- **Your task**
Print all the data, keeping every line exactly as it is.
----
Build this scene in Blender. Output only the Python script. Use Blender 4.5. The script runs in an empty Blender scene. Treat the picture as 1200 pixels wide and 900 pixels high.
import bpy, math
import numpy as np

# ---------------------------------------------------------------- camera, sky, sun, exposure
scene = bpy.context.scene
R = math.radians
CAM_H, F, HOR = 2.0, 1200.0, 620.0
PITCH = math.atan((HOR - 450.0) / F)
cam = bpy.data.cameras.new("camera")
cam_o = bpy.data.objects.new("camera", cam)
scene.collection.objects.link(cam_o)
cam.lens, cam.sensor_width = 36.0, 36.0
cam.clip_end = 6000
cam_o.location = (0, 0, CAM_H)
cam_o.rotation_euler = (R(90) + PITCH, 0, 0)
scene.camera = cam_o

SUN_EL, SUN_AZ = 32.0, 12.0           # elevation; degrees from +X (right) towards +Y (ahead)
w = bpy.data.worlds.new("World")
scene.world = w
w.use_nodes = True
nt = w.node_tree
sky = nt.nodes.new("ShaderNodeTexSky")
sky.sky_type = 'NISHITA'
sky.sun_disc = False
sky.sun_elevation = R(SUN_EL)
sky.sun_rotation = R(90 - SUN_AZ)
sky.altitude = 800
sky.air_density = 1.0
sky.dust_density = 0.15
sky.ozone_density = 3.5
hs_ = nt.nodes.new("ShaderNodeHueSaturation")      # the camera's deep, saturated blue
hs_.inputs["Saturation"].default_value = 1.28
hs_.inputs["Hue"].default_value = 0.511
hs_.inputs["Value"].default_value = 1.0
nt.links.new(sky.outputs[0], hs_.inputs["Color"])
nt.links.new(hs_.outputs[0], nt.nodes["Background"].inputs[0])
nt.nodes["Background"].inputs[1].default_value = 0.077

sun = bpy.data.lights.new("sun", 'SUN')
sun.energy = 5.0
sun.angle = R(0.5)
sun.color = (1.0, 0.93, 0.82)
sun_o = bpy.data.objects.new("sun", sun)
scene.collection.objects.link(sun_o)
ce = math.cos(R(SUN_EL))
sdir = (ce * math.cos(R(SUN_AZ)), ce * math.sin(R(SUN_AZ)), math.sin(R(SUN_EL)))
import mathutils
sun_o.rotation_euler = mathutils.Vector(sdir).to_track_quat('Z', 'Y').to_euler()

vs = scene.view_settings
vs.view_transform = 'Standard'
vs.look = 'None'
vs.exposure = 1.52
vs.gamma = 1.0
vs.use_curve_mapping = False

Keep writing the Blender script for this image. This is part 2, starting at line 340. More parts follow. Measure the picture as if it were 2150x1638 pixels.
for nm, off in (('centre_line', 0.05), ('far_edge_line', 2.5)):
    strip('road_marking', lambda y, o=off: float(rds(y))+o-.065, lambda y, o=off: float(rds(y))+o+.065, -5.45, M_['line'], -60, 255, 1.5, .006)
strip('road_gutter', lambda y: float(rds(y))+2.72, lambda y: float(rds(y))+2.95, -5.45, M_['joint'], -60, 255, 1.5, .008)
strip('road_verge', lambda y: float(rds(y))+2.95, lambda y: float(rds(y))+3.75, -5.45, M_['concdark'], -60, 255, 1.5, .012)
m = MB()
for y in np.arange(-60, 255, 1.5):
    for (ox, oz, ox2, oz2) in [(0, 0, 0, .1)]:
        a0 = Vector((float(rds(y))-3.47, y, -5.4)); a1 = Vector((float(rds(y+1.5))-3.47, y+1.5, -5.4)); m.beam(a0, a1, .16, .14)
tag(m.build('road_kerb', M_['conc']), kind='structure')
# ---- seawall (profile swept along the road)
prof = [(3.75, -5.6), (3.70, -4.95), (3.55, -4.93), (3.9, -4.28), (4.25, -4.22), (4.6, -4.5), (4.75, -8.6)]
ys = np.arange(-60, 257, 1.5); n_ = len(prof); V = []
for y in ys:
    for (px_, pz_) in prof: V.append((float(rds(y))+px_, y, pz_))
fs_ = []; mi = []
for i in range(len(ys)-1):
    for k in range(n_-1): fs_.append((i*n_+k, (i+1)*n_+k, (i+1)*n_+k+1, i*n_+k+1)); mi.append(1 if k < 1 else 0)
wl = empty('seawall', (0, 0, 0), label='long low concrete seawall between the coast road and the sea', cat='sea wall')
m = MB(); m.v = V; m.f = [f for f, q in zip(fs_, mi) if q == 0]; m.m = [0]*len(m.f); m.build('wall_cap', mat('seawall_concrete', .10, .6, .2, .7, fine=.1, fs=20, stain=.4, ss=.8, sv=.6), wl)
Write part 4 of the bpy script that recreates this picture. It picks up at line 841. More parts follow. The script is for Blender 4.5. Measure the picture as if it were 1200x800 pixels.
----
- **The output**
Build this scene in Blender. Output only the Python script. Use Blender 4.5. The script runs in an empty Blender scene. Treat the picture as 1200 pixels wide and 900 pixels high.
import bpy, math
import numpy as np

# ---------------------------------------------------------------- camera, sky, sun, exposure
scene = bpy.context.scene
R = math.radians
CAM_H, F, HOR = 2.0, 1200.0, 620.0
PITCH = math.atan((HOR - 450.0) / F)
cam = bpy.data.cameras.new("camera")
cam_o = bpy.data.objects.new("camera", cam)
scene.collection.objects.link(cam_o)
cam.lens, cam.sensor_width = 36.0, 36.0
cam.clip_end = 6000
cam_o.location = (0, 0, CAM_H)
cam_o.rotation_euler = (R(90) + PITCH, 0, 0)
scene.camera = cam_o

SUN_EL, SUN_AZ = 32.0, 12.0           # elevation; degrees from +X (right) towards +Y (ahead)
w = bpy.data.worlds.new("World")
scene.world = w
w.use_nodes = True
nt = w.node_tree
sky = nt.nodes.new("ShaderNodeTexSky")
sky.sky_type = 'NISHITA'
sky.sun_disc = False
sky.sun_elevation = R(SUN_EL)
sky.sun_rotation = R(90 - SUN_AZ)
sky.altitude = 800
sky.air_density = 1.0
sky.dust_density = 0.15
sky.ozone_density = 3.5
hs_ = nt.nodes.new("ShaderNodeHueSaturation")      # the camera's deep, saturated blue
hs_.inputs["Saturation"].default_value = 1.28
hs_.inputs["Hue"].default_value = 0.511
hs_.inputs["Value"].default_value = 1.0
nt.links.new(sky.outputs[0], hs_.inputs["Color"])
nt.links.new(hs_.outputs[0], nt.nodes["Background"].inputs[0])
nt.nodes["Background"].inputs[1].default_value = 0.077

sun = bpy.data.lights.new("sun", 'SUN')
sun.energy = 5.0
sun.angle = R(0.5)
sun.color = (1.0, 0.93, 0.82)
sun_o = bpy.data.objects.new("sun", sun)
scene.collection.objects.link(sun_o)
ce = math.cos(R(SUN_EL))
sdir = (ce * math.cos(R(SUN_AZ)), ce * math.sin(R(SUN_AZ)), math.sin(R(SUN_EL)))
import mathutils
sun_o.rotation_euler = mathutils.Vector(sdir).to_track_quat('Z', 'Y').to_euler()

vs = scene.view_settings
vs.view_transform = 'Standard'
vs.look = 'None'
vs.exposure = 1.52
vs.gamma = 1.0
vs.use_curve_mapping = False

Keep writing the Blender script for this image. This is part 2, starting at line 340. More parts follow. Measure the picture as if it were 2150x1638 pixels.
for nm, off in (('centre_line', 0.05), ('far_edge_line', 2.5)):
    strip('road_marking', lambda y, o=off: float(rds(y))+o-.065, lambda y, o=off: float(rds(y))+o+.065, -5.45, M_['line'], -60, 255, 1.5, .006)
strip('road_gutter', lambda y: float(rds(y))+2.72, lambda y: float(rds(y))+2.95, -5.45, M_['joint'], -60, 255, 1.5, .008)
strip('road_verge', lambda y: float(rds(y))+2.95, lambda y: float(rds(y))+3.75, -5.45, M_['concdark'], -60, 255, 1.5, .012)
m = MB()
for y in np.arange(-60, 255, 1.5):
    for (ox, oz, ox2, oz2) in [(0, 0, 0, .1)]:
        a0 = Vector((float(rds(y))-3.47, y, -5.4)); a1 = Vector((float(rds(y+1.5))-3.47, y+1.5, -5.4)); m.beam(a0, a1, .16, .14)
tag(m.build('road_kerb', M_['conc']), kind='structure')
# ---- seawall (profile swept along the road)
prof = [(3.75, -5.6), (3.70, -4.95), (3.55, -4.93), (3.9, -4.28), (4.25, -4.22), (4.6, -4.5), (4.75, -8.6)]
ys = np.arange(-60, 257, 1.5); n_ = len(prof); V = []
for y in ys:
    for (px_, pz_) in prof: V.append((float(rds(y))+px_, y, pz_))
fs_ = []; mi = []
for i in range(len(ys)-1):
    for k in range(n_-1): fs_.append((i*n_+k, (i+1)*n_+k, (i+1)*n_+k+1, i*n_+k+1)); mi.append(1 if k < 1 else 0)
wl = empty('seawall', (0, 0, 0), label='long low concrete seawall between the coast road and the sea', cat='sea wall')
m = MB(); m.v = V; m.f = [f for f, q in zip(fs_, mi) if q == 0]; m.m = [0]*len(m.f); m.build('wall_cap', mat('seawall_concrete', .10, .6, .2, .7, fine=.1, fs=20, stain=.4, ss=.8, sv=.6), wl)
Write part 4 of the bpy script that recreates this picture. It picks up at line 841. More parts follow. The script is for Blender 4.5. Measure the picture as if it were 1200x800 pixels.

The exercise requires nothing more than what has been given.